The Amazon Prime Day Effect: Consumer Anticipation and Excitement Grows in 2019

Since its launch in 2015, Prime Day—Amazon’s annual shopping event that features offers exclusively available to Amazon Prime members—has grown in scope and ambition. Last year’s global sales event was celebrated in 17 countries and, according to Amazon, was its ‘biggest in history’ yet, with more than 100 million products purchased.

As the clock counts down to Prime Day 2019, it’s rumored that this year Amazon will kick off an even longer 48-hour event in a bid to further ramp up participation in its annual shopping extravaganza.

To uncover how consumers will engage on the day, Periscope by McKinsey conducted a pre-event survey exploring their attitudes to Prime Day 2019—including how they plan to shop, what they plan to purchase, and how much they plan to spend.

The research, conducted in the US, the UK, France and Germany, found that:

  • 70% or more of consumers in the markets surveyed expect to participate and shop for Prime Day deals this year.
  • Attitudes to this year’s event are overwhelmingly positive—66% of respondents are either excited or eager to get engaged.
  • Interest in hunting down Prime Day offers on Amazon’s own branded devices, products and services is high—with Amazon Video and Music and Amazon Echo/Alexa topping one-third or more of consumers’ wish lists.
  • Most consumers intend to pre-plan and research the product categories they will shop—just 21% expect to shop spontaneously on the day.
  • While 30% of shoppers anticipate spending a bit more than they did last year, an enthusiastic 15% have plans to spend much more.
  • A growing number of hyper-connected consumers clearly relish the ease and convenience of voice shopping—an impressive 40% or more of all consumers surveyed now ask the voice assistant Alexa to order products from Amazon.

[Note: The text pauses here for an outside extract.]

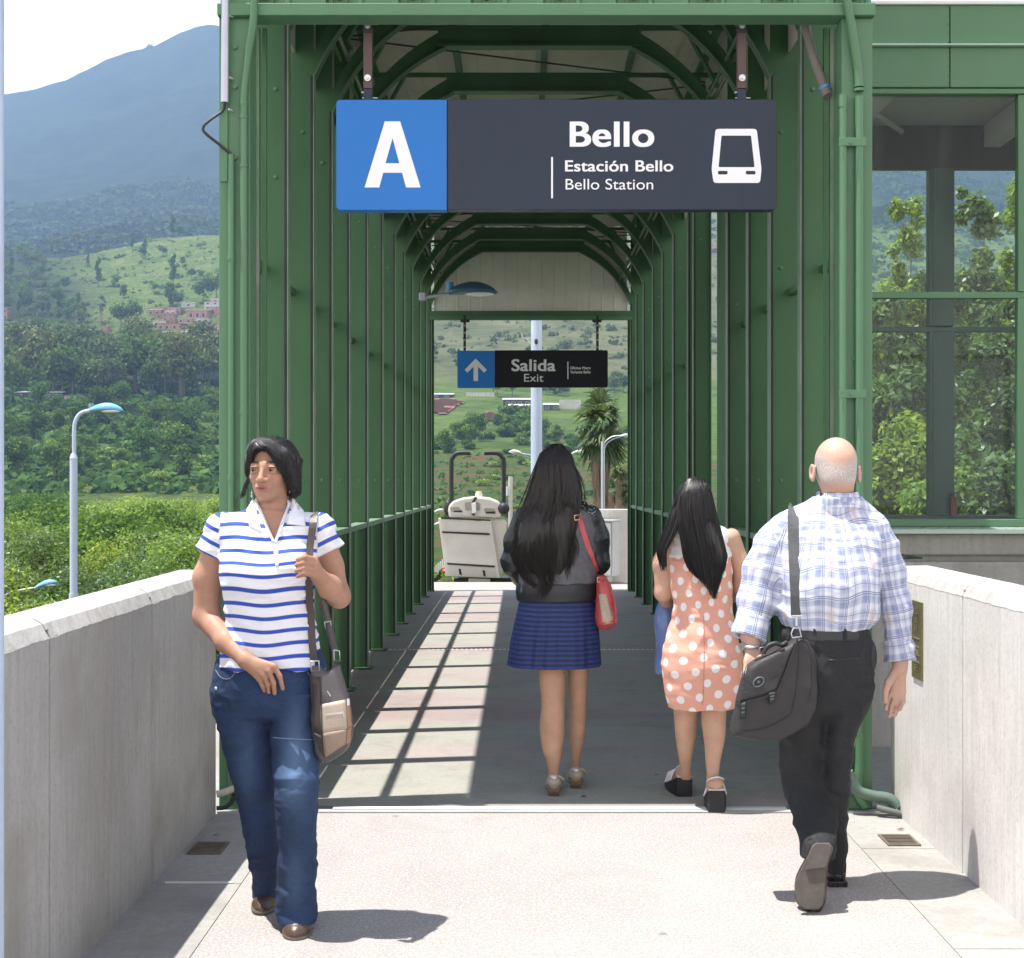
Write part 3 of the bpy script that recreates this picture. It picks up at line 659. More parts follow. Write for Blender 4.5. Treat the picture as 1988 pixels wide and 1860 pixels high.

Key Finding: Voice Shopping is on the Rise

Online Shopping Behaviors Dominate and Are Evolving—Fast

Evaluating the typical channel shopping preferences of today’s consumers, the growing dominance of online behaviors is strikingly clear to see. While the majority of consumers in all markets engaged in both online and offline (omnichannel) shopping, an impressive 30% of UK shoppers say they now exclusively or mostly shop online. Similarly, a significant number of shoppers in Germany (27%), the US (22%) and France (20%) say that online channels are their top destination when researching or making a purchase. Just 1-5% of consumers in all markets now only shop offline (in-store).

What’s more, the convenience of mobile shopping clearly exerts a particularly strong appeal for 80% or more of consumers in all markets surveyed. Indeed, 27% of US consumers admit to almost exclusively using a mobile device to make their online purchases. It was a similar story for many consumers in the UK (25%), Germany (20%), and France (17%).